Black Village de Lutz Bassmann, par l’ensemble L’Instant donné , mise en scène de Frédéric Sonntag, musique d’Aurélien Dumont
Black Village de Lutz Bassmann, avec l’ensemble L’Instant donné, musique d’Aurélien Dumont, mise en scène de Frédéric Sonntag,
Quelle est la nécessité de porter à la scène un texte littéraire? Nombre de projets se heurtent à l’absence d’oralité et la verticalité de l’œuvre reste alors «couchée» entre les pages… Un projet musical, conçu sur ces bases, risque de tomber dans l’illustration ou inversement, le texte n’étant plus alors qu’un prétexte. Mais ici, les musiciens, chacun avec sa personnalité, jouent une partition jamais redondante, écrin tout aussi mystérieux et sombre que l’histoire écrite par Lutz Bassmann (un des pseudonymes du romancier Antoine Volodine).
Il crée un univers qu’il veut non de pure science-fiction, mais qu’il qualifie de «post-exotisme» autrement dit « une littérature de l’ailleurs qui va vers l’ailleurs ». Un peu de maniérisme dans cette définition… Mais cela ouvre le jeu à toutes les libertés qu’on peut prendre avec le temps et l’espace. Ici, trois personnages cheminent dans l’obscurité, peut-être dans une nuit après la mort. Pour apprendre à marcher ensemble dans le noir, dans les bizarreries du temps qui passe -ou ne passe pas- sur une route monotone, quoi de mieux que la parole qu’ils offrent, chacun à son tour…
Contes fantastiques et cruels, histoires à dormir debout, missions criminelles : l’imagination tient les personnages éveillés. On ne saura pas dans quelle faille du temps ils marchent, ni vers quel horizon. Ni la part de vérité ou d’affabulation que chacun propose aux deux autres. Tassili, Goodmann et Myriam, trois âmes solitaires, entretiennent leur petit «théâtre de la cruauté» qui ne manque pas d’humour – noir.

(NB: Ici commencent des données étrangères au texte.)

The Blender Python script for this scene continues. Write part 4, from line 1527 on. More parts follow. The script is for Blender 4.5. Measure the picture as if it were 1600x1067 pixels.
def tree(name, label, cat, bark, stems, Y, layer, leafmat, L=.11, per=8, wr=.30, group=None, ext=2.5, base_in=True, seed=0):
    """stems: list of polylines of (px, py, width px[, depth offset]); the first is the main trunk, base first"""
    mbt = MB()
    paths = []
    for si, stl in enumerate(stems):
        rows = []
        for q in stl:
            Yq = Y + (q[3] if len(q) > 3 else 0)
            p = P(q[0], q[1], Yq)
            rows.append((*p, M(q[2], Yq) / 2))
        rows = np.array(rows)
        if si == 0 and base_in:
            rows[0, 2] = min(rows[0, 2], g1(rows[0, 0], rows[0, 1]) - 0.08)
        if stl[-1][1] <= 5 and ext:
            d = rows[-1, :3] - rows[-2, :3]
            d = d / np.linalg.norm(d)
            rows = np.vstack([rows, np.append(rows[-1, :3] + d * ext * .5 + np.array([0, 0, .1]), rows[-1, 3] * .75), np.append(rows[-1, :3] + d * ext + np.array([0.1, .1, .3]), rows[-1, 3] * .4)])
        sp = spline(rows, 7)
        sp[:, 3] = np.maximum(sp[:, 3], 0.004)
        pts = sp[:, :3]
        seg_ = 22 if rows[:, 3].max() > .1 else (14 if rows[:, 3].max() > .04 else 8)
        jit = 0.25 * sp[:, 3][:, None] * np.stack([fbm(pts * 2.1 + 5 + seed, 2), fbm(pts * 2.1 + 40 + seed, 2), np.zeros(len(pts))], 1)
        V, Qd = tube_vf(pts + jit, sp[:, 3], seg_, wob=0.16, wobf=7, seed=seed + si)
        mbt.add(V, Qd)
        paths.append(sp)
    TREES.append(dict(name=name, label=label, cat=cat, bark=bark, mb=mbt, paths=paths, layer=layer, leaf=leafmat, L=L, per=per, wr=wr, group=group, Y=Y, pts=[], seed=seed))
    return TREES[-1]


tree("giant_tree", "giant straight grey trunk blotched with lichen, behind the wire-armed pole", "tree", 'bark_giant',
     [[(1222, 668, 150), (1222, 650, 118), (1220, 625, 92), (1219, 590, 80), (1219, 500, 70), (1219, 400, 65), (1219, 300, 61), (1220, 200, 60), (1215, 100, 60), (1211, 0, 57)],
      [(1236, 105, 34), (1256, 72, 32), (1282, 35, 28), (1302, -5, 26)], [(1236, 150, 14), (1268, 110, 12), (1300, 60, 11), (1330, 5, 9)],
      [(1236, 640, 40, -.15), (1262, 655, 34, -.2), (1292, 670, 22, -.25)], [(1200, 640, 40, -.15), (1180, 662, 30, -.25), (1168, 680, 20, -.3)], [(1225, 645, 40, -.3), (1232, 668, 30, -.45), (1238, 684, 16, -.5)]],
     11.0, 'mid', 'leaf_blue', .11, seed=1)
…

La partition musicale fait léviter ces paroles entendues dans la nuit et crée un univers halluciné et cependant concret : les instrumentistes jouent à vue, en demi-cercle en fond de scène et expriment nombre d’émotions, comme autant de personnages invisibles peuplant cette nuit, particulièrement dans les solos. Mayu Sato-Brémaud, spécialiste des flûtes japonaises, Saori Furukawa, violon, Maxime Echardour aux percussions, Caroline Cren, piano, Nicolas Carpentier, violoncelle et Elsa Balas, alto, composent un monde mystérieux, parfois grinçant, parfois mélodique.
Le compositeur Aurélien Dumont hésite cependant entre l’affirmation d’une œuvre autonome et un délicat raccord au texte. Ce difficile équilibre surprend le spectateur. Mais il finit par se nouer un contrat invisible entre mots, sons et voix. Entre l’univers littéraire de Lutz Bassmann et la partition d’Aurélien Dumont, le fléau de la balance s’appelle Hélène Alexandridis. L’actrice s’empare du plateau avec autorité et précision. Grâce à elle, chaque narrateur est inscrit dans une série de fuites, effacements, réapparitions, orchestrés avec finesse par le metteur en scène Frédéric Sonntag. Bien calée dans les tempos, Hélène Alexandridis réussit à porter ces histoires invraisemblables et grâce à elle, à la direction d’acteurs et aux éclairages très subtils de Manuel Desfeux, ce moment musical et littéraire devient un objet scénique non conventionnel tout à fait séduisant.
Ce spectacle était donné en clôture du festival Mesure pour Mesure, au Nouveau Théâtre de Montreuil dirigé depuis 2011 par Mathieu Bauer, musicien, metteur en scène et directeur artistique de la compagnie Sentimental Bourreau. Et dont la ligne artistique est orientée vers un décloisonnement entre théâtre, musique et autres disciplines…
Marie-Agnès Sevestre
En tournée :
Les 21 et 22 janvier, Grand Théâtre de Lorient (Morbihan).
Le 16 mai, Friche de la Belle de Mai, 108 rue de la Belle de Mai, Marseille (Bouches-du-Rhône).